Graduate Student, School of Cinematic Arts, USC
Electronic sound, understood as sound generated or processed electronically that retains the qualitative aural properties of its electronic origins, is so commonplace in contemporary film and media as to go unnoticed by most audiences. Digital technologies have rendered recorded and computationally synthesized sound so thoroughly malleable that a composer may conjure alien sonic worlds with a few clicks of the mouse. Today, electronic sound is simply one more color on the sound designer’s palette. When the buzz and drone of analog synthesizers are used transparently or brought to the forefront of a film’s music or sound effects, it is typically used as an auditory shorthand for sci-fi nostalgia, high-tech interfaces, or cyberpunk action.

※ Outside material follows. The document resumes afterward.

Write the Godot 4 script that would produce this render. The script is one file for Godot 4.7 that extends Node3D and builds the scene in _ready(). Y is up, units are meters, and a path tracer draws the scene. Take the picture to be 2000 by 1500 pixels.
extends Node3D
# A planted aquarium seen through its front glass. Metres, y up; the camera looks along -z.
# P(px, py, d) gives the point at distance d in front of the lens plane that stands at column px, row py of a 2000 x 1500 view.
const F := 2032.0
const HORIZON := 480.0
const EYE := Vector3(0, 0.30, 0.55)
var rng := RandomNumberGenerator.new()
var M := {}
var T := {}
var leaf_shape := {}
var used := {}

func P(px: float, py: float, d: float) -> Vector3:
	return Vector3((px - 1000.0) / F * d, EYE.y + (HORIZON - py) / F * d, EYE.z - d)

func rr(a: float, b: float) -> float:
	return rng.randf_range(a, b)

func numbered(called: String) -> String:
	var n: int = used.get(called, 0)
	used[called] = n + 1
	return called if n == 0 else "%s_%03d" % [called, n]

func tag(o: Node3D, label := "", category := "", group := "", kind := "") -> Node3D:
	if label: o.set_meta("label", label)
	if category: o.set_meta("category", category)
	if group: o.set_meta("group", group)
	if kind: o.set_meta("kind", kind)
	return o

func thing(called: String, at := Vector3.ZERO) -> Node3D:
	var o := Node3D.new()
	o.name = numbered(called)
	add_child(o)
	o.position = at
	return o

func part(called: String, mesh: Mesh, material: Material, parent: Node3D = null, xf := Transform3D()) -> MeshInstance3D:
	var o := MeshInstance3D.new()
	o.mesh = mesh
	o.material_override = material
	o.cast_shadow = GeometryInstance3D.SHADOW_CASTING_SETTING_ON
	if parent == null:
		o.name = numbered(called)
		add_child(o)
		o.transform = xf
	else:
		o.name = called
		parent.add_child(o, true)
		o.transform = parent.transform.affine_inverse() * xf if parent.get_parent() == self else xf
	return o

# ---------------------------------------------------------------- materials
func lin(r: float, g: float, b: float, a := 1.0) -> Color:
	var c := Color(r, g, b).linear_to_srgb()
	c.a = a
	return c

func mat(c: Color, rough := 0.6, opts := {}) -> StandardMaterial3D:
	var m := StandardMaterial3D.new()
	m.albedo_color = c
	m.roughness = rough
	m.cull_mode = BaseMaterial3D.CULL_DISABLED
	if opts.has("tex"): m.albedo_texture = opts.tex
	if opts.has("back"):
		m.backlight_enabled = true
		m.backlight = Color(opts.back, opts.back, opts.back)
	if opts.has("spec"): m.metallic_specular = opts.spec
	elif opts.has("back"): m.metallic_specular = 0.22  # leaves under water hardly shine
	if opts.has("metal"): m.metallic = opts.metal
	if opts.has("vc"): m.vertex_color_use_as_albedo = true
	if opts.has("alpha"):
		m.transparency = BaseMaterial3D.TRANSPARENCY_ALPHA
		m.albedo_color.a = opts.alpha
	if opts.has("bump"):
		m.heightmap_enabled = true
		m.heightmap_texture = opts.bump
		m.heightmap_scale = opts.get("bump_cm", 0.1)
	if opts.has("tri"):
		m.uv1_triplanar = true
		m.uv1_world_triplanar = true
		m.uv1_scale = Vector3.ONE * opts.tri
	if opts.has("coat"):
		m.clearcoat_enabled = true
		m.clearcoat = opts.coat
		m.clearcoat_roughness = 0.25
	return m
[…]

Historically, however, the analogue electronic instrument was put to less expected semiotic uses by filmmakers seeking to exploit these instruments’ ethereal tones. This video essay examines the use of analogue electronic instruments drawn from the musical avant-garde for the creation of both film scores and sound effects that evoke liminal states, the passage of dark impulses or monsters of the id across physical and psychological thresholds, and transitions between material and immaterial worlds. This examination gestures toward a genealogical study of electronic sound in film, focusing on the use of experimental analogue synthesizers.